Sunday 24 July 2011

Dog food' major states his case in Vladivostok

Yury Matveyev, the ‘dog food’ major and whistleblower, started more court proceedings today as a Vladivostok court session opened libel proceedings against him.

Matveyev remains defiant as the court cases stack up, a criminal case got under way on Tuesday at which Matveyev faces charges of assaulting one of his soldiers.

A civil suit which got under way on Friday refutes his Youtube claims that soldiers were fed dog food as corruption was given free rein at a military base in Russia’s far east.

Plaintiffs want Matveyev to apologize and withdraw his claims, Alexei Borovitsky, head of the Eastern Regional Command of Internal Troops of Russia press service, told RIA Novosti. Borovitsky says that three audits have shown that soldiers were not fed pet food.
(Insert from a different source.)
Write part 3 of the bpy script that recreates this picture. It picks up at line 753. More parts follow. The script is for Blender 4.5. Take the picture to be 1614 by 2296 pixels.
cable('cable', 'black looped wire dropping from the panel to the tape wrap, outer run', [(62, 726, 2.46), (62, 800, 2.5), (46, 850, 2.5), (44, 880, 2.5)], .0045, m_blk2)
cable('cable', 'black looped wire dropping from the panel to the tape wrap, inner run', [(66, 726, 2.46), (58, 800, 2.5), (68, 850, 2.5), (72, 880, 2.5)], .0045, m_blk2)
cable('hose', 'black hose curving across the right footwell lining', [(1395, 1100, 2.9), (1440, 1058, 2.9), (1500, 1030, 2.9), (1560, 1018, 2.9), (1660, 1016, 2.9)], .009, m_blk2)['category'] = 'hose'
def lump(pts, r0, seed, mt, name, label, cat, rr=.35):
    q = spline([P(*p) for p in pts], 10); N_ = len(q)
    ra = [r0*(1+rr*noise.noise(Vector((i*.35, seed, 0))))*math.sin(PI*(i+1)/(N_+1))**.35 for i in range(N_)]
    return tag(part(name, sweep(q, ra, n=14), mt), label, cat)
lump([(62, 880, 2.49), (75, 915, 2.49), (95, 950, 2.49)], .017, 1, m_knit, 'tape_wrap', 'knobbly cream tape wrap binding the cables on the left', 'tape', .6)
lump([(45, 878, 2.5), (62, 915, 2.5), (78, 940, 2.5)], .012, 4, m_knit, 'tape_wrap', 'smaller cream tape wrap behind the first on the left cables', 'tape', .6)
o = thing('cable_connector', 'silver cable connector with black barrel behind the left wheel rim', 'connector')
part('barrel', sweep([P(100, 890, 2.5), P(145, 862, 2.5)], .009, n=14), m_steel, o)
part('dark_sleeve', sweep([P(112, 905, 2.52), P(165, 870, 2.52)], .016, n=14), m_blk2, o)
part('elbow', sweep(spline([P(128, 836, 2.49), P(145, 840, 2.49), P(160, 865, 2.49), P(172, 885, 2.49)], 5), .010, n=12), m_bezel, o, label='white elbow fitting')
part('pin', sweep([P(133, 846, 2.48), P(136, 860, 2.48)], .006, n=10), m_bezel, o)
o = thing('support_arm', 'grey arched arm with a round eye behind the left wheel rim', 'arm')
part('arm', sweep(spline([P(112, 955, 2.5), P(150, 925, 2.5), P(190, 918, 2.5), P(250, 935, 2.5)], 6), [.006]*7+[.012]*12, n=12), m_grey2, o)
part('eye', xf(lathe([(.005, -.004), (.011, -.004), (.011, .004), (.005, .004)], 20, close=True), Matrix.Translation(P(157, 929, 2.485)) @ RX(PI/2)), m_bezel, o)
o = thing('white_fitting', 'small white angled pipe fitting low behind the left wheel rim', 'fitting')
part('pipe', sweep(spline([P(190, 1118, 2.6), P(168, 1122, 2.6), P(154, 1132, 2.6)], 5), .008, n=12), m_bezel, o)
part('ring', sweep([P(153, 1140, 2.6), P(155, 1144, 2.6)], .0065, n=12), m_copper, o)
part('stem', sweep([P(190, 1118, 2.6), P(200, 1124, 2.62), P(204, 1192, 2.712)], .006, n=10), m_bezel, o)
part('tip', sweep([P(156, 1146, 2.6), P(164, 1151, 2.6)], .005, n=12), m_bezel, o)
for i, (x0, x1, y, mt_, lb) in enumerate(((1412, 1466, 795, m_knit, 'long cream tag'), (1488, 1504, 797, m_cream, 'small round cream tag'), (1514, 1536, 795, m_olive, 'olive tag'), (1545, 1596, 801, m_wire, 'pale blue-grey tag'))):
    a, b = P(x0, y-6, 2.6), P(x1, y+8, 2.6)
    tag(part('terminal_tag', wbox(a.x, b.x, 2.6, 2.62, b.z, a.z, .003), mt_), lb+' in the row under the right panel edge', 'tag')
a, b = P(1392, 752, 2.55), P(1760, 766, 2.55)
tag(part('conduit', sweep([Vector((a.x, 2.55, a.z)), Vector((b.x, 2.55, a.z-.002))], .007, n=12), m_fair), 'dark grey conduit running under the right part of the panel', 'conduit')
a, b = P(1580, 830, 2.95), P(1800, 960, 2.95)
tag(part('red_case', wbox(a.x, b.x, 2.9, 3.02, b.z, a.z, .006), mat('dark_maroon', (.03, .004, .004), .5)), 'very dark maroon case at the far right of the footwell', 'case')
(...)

This flies in the face of another investigation which confirmed many of Matveyev’s allegations but said that they had happened a long time beforehand, that they had been dealt with, and that proceedings were already underway.
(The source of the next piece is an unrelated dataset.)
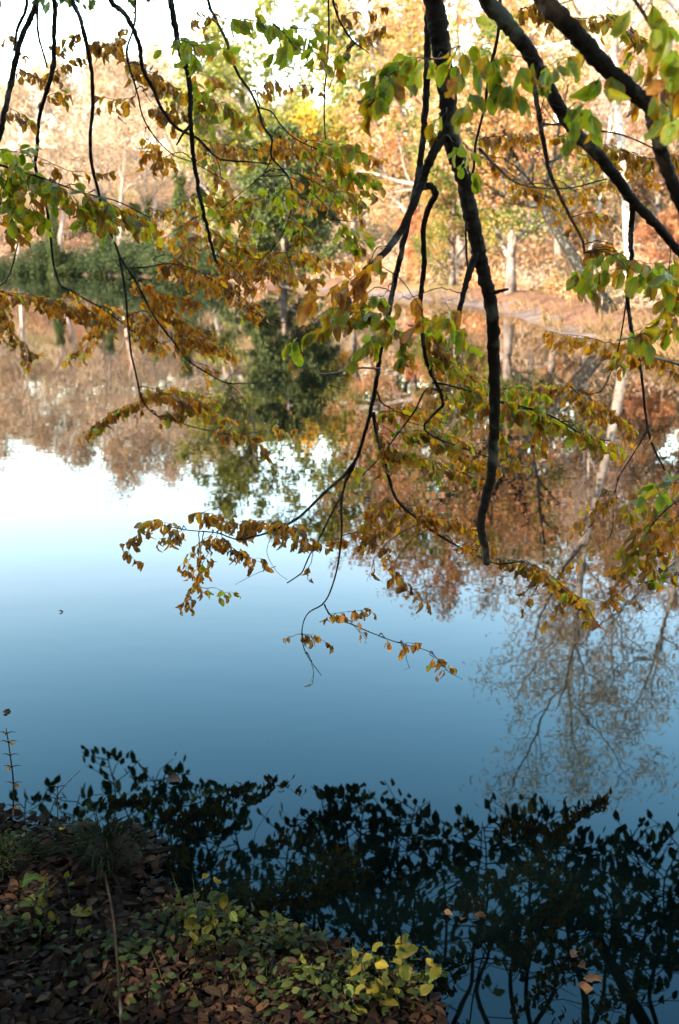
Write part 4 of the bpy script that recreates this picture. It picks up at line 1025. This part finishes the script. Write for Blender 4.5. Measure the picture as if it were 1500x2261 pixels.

An audit in April uncovered $1 million of stolen food at a warehouse in the region, including the tinned beef which was allegedly swapped with dog food.

Matveyev is not giving an inch. “I will not deny what I said and intend to prove the truth of what I said in court,” he told journalists before the court convened in Vladivostok’s Sovetsky district.

The embattled major is already fending off accusations that he kicked a warrant officer in the face as he did press-ups, after he had summoned him to his office.

Matveyev says that witnesses lined up against him had been encouraged with a mixture of threats and inducments and that one of his own witnesses had been intimidated and beaten.